=== STATED PROBLEM ===
Leave out the pictures and repeat exactly the lines between the one containing "What Blender Python" and the one containing "SC.camera = cam", inclusive.

***** PROVIDED RECORDS

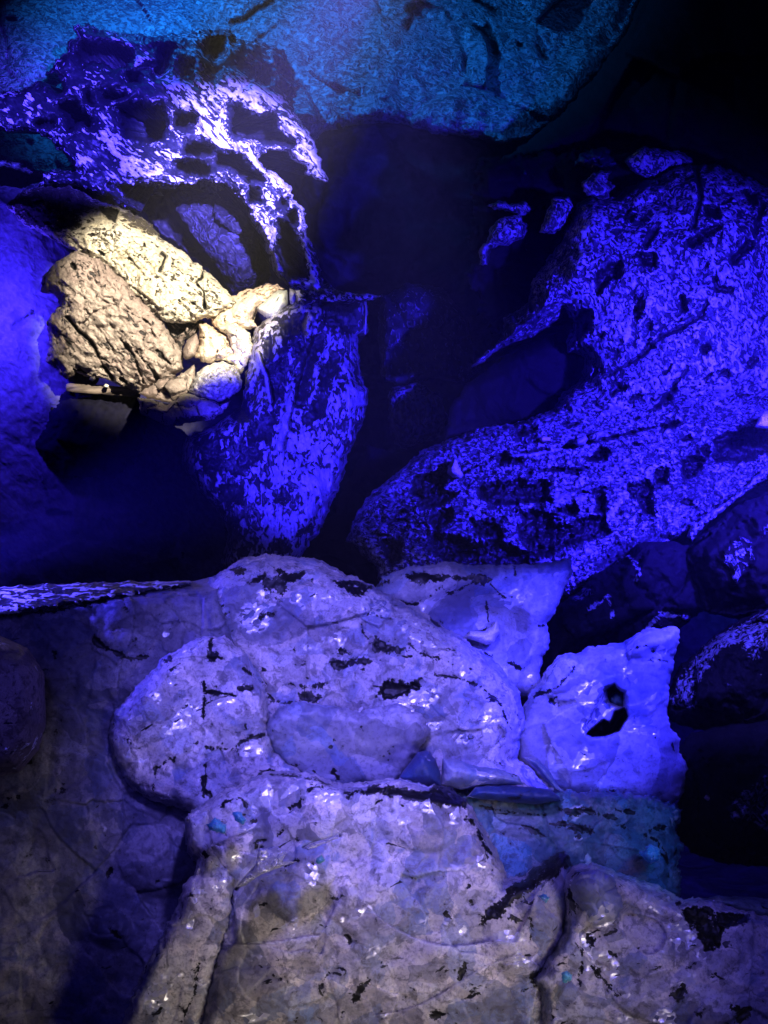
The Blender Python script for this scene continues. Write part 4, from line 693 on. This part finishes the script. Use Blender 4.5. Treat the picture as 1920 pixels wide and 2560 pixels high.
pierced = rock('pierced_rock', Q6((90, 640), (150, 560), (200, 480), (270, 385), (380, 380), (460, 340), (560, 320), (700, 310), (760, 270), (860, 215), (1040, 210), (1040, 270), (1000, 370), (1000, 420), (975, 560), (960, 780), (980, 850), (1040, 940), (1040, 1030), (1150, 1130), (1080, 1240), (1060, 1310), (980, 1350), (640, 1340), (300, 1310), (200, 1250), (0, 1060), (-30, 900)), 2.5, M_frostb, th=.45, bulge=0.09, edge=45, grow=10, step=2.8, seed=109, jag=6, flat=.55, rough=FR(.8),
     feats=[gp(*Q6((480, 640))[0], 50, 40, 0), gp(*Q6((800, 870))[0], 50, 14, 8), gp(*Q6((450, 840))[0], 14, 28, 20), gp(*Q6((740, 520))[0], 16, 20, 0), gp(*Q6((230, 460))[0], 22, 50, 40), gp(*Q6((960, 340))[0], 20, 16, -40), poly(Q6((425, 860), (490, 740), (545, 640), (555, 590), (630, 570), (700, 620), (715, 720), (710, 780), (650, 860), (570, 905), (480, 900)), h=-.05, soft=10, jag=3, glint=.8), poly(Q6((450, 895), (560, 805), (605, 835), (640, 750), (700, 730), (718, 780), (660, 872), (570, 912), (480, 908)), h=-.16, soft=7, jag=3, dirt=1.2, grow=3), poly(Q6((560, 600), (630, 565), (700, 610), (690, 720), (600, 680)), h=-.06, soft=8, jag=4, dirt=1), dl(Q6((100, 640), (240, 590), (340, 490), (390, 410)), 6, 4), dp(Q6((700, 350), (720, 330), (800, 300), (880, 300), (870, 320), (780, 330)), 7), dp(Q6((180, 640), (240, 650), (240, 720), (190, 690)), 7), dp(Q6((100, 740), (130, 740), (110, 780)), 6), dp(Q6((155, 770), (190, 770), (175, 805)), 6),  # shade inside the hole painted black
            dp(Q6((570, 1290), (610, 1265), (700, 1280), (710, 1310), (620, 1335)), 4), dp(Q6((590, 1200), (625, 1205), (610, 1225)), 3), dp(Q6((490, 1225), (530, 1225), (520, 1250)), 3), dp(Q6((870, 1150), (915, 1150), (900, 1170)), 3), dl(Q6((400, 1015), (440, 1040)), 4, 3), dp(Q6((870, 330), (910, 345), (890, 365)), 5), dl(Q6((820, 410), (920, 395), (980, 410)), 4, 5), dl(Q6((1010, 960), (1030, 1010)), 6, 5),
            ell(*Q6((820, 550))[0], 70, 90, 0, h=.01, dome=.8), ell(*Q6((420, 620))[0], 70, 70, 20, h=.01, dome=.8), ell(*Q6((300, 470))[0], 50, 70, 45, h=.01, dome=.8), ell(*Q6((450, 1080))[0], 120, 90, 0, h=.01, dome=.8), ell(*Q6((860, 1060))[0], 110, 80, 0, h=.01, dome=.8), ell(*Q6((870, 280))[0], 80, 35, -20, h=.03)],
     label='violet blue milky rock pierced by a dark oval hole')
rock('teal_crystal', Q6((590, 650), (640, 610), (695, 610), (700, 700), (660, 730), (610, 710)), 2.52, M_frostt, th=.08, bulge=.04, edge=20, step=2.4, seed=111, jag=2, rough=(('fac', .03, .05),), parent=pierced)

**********
***** PROVIDED RECORDS

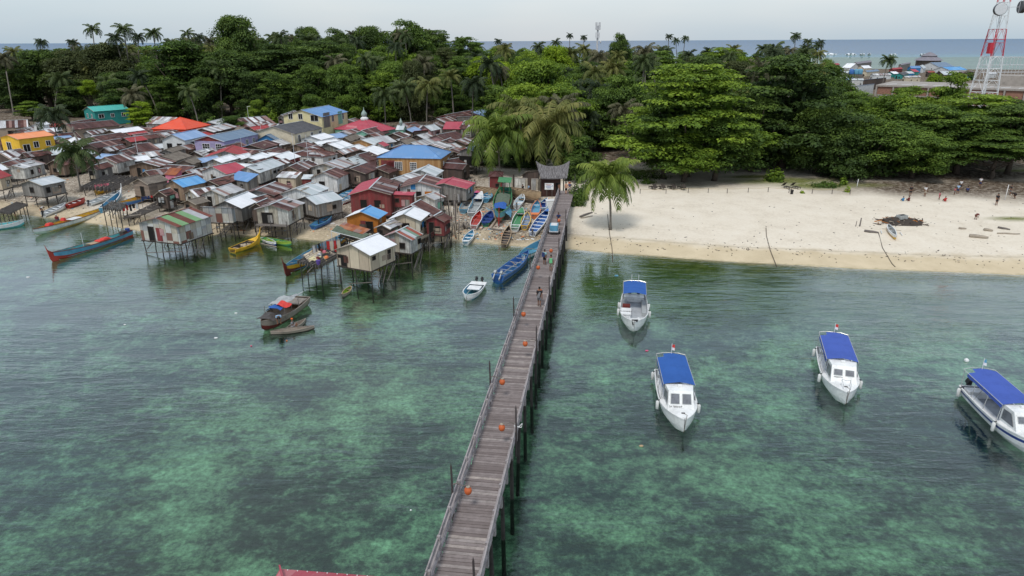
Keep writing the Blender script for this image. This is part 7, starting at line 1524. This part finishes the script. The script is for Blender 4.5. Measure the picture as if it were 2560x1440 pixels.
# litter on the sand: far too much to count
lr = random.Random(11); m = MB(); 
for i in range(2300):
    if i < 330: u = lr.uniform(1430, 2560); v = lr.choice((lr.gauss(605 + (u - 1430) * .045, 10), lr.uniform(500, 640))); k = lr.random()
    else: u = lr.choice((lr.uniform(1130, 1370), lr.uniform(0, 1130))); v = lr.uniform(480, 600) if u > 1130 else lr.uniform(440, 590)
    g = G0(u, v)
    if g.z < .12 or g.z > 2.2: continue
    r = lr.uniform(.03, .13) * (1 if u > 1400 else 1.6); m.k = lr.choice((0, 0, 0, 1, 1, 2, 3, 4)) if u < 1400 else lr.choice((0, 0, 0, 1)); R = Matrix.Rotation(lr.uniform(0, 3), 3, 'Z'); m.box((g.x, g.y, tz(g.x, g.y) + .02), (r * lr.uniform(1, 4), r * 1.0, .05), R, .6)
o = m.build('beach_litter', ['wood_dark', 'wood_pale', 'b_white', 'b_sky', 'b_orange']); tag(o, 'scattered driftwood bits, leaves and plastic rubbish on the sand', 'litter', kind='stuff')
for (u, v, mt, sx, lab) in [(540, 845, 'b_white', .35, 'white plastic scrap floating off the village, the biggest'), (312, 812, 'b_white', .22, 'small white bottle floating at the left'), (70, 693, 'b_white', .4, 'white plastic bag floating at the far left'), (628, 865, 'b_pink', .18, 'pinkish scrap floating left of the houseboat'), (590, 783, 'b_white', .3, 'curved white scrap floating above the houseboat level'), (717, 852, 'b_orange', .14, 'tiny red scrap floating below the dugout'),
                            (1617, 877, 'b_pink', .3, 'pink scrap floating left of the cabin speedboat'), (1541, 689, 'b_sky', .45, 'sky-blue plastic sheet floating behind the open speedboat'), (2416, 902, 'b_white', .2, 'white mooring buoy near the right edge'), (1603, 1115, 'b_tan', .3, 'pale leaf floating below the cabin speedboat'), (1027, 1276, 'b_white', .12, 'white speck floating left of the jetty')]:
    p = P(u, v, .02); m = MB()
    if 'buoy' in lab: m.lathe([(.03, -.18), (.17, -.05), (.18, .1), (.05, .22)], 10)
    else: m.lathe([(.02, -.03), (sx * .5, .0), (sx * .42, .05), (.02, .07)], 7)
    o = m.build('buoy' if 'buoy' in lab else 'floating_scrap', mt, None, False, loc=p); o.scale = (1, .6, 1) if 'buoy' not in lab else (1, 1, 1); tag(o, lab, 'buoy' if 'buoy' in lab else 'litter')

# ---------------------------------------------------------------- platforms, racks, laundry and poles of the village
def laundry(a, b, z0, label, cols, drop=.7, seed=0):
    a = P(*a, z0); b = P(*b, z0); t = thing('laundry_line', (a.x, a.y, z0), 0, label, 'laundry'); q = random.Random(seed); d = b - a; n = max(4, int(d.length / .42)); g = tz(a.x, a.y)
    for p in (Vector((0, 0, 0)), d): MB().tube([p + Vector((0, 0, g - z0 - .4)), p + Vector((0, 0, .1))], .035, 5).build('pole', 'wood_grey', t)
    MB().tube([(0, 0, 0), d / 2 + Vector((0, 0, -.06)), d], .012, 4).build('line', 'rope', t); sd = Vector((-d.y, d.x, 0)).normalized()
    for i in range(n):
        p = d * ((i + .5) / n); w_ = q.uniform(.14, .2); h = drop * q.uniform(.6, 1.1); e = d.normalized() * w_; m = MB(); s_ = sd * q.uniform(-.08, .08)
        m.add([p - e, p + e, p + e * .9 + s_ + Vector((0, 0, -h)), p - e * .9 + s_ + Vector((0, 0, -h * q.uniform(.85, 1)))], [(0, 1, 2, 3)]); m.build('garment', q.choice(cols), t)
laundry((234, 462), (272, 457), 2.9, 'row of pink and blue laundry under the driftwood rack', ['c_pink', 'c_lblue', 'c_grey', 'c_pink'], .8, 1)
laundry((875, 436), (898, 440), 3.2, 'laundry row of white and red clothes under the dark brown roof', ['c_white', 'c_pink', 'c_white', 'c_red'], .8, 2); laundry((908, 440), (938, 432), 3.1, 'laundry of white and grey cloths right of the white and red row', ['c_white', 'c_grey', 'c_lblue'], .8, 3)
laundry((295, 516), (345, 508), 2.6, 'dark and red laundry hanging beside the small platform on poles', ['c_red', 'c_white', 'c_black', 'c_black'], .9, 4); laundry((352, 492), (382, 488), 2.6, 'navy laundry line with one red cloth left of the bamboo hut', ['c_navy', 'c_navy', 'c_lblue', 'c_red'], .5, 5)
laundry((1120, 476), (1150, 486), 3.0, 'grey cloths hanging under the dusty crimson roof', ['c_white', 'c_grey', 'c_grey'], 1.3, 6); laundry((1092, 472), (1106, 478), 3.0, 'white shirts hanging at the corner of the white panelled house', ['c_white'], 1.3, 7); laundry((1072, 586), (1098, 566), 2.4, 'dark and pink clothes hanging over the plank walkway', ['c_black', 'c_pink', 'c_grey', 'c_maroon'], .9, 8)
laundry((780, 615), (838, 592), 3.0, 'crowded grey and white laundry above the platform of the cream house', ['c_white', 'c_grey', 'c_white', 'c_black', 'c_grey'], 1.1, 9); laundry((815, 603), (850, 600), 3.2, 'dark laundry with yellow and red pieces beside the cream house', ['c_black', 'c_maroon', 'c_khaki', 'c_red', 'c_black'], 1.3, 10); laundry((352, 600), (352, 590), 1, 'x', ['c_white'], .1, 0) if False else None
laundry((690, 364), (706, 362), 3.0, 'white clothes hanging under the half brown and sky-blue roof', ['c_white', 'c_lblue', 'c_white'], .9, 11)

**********
***** PROVIDED RECORDS

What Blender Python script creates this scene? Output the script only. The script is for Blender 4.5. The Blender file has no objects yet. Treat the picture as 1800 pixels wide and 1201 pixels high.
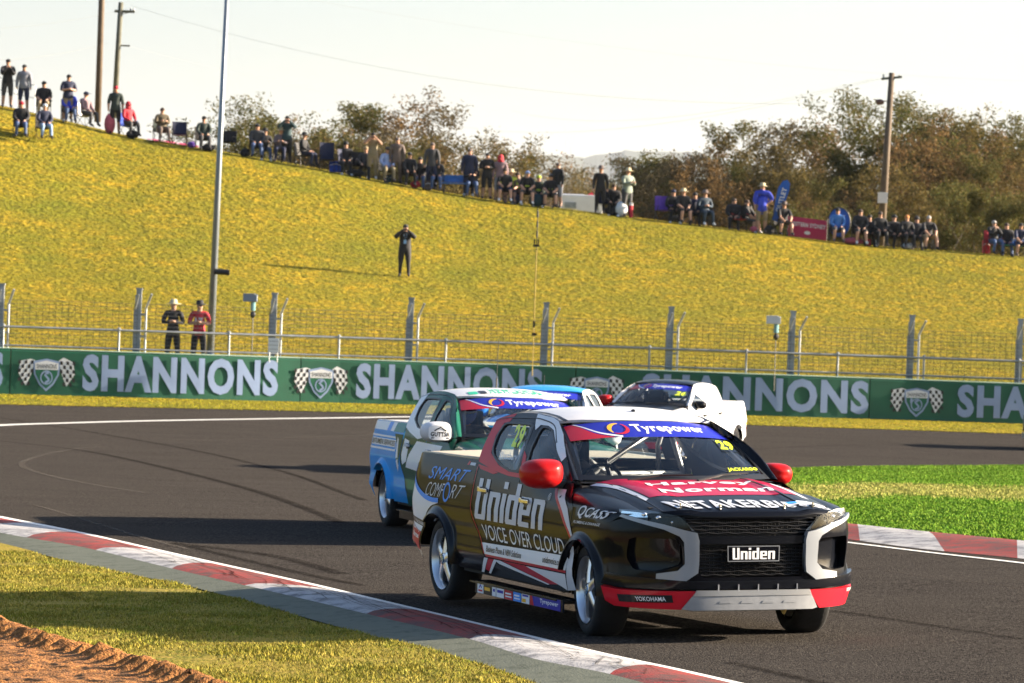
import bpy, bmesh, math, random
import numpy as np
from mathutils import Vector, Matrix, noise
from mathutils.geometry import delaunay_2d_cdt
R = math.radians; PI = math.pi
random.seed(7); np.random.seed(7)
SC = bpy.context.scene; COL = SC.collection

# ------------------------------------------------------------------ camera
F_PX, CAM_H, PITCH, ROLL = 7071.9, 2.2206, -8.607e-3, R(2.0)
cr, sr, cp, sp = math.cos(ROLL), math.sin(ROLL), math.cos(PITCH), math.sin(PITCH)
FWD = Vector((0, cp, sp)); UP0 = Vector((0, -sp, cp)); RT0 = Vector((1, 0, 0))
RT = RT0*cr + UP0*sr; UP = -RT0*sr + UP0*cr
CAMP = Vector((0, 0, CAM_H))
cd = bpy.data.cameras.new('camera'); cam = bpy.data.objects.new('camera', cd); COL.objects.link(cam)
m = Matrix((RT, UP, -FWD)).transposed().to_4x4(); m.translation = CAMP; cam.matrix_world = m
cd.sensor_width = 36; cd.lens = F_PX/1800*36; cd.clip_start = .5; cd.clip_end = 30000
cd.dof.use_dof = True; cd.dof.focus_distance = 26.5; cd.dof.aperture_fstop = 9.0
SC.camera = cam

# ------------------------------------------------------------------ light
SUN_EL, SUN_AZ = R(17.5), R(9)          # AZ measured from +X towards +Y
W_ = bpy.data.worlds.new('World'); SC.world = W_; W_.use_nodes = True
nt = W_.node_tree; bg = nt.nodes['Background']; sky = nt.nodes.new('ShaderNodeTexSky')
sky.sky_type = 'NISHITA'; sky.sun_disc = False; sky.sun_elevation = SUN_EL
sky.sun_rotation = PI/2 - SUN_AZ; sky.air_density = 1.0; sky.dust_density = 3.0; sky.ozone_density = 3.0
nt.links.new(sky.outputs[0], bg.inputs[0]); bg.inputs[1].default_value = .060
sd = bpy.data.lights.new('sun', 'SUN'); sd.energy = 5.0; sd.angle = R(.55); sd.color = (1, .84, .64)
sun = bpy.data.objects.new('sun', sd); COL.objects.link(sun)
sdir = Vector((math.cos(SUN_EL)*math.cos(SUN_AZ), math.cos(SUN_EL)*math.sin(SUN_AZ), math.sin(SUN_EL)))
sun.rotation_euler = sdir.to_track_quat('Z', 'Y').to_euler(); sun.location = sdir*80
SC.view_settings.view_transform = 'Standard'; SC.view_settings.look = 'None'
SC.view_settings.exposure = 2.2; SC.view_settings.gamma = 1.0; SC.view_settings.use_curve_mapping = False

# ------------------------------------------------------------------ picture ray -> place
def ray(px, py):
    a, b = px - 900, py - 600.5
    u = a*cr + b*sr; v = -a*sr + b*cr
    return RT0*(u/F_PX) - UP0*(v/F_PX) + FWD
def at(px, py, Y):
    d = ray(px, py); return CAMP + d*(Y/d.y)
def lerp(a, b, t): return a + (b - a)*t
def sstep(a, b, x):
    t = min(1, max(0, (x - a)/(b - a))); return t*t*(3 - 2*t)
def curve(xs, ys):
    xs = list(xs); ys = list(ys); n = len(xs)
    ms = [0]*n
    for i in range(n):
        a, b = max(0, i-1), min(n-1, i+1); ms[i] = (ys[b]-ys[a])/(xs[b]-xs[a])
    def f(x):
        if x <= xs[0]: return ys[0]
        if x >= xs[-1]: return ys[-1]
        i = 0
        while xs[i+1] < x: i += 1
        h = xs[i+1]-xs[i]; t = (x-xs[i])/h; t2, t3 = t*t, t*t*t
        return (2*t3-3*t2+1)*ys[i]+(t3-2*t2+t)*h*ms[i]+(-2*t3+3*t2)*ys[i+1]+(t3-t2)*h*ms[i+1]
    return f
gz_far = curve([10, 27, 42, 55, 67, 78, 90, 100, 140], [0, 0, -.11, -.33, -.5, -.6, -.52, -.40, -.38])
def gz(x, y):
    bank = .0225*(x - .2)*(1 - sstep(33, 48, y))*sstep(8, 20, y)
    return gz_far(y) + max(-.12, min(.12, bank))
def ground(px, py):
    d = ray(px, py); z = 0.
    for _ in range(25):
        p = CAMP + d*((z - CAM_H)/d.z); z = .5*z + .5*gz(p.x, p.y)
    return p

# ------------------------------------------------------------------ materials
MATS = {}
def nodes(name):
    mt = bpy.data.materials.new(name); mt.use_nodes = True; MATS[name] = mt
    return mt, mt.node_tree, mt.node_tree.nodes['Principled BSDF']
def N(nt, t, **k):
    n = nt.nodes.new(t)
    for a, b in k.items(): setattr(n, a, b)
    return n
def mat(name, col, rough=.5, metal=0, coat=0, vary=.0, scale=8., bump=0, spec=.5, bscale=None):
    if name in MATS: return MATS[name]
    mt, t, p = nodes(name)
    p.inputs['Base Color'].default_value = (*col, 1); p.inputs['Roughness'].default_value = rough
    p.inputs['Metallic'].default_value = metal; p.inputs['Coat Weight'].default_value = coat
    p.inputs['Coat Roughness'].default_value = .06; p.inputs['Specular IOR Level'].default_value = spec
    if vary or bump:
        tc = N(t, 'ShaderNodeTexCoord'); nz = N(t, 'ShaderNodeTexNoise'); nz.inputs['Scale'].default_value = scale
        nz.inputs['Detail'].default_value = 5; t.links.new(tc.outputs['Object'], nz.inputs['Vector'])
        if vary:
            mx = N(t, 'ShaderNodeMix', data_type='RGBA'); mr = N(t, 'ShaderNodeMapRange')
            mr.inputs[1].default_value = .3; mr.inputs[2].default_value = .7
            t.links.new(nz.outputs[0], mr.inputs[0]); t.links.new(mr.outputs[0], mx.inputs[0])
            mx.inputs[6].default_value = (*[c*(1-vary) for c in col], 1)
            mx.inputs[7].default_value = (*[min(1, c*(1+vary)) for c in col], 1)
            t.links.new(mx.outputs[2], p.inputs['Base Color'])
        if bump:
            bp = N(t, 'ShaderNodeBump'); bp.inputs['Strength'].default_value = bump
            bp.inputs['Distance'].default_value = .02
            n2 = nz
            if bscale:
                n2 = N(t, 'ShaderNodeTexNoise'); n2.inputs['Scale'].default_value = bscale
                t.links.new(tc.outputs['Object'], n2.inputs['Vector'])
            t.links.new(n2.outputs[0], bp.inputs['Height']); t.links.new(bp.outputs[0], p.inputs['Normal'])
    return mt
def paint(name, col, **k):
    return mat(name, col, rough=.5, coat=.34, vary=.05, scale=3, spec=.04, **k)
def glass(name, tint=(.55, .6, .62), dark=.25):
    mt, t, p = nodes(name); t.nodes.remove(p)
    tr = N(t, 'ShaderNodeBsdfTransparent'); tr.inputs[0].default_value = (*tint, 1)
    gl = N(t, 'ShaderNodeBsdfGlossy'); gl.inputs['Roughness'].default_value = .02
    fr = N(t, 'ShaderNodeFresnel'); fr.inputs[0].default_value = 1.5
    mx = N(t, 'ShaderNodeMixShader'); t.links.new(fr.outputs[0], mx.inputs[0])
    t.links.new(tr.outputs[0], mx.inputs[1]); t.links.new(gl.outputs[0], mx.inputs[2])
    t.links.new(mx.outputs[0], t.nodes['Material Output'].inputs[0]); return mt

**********

=== RESPONSE ===
What Blender Python script creates this scene? Output the script only. The script is for Blender 4.5. The Blender file has no objects yet. Treat the picture as 1800 pixels wide and 1201 pixels high.
import bpy, bmesh, math, random
import numpy as np
from mathutils import Vector, Matrix, noise
from mathutils.geometry import delaunay_2d_cdt
R = math.radians; PI = math.pi
random.seed(7); np.random.seed(7)
SC = bpy.context.scene; COL = SC.collection

# ------------------------------------------------------------------ camera
F_PX, CAM_H, PITCH, ROLL = 7071.9, 2.2206, -8.607e-3, R(2.0)
cr, sr, cp, sp = math.cos(ROLL), math.sin(ROLL), math.cos(PITCH), math.sin(PITCH)
FWD = Vector((0, cp, sp)); UP0 = Vector((0, -sp, cp)); RT0 = Vector((1, 0, 0))
RT = RT0*cr + UP0*sr; UP = -RT0*sr + UP0*cr
CAMP = Vector((0, 0, CAM_H))
cd = bpy.data.cameras.new('camera'); cam = bpy.data.objects.new('camera', cd); COL.objects.link(cam)
m = Matrix((RT, UP, -FWD)).transposed().to_4x4(); m.translation = CAMP; cam.matrix_world = m
cd.sensor_width = 36; cd.lens = F_PX/1800*36; cd.clip_start = .5; cd.clip_end = 30000
cd.dof.use_dof = True; cd.dof.focus_distance = 26.5; cd.dof.aperture_fstop = 9.0
SC.camera = cam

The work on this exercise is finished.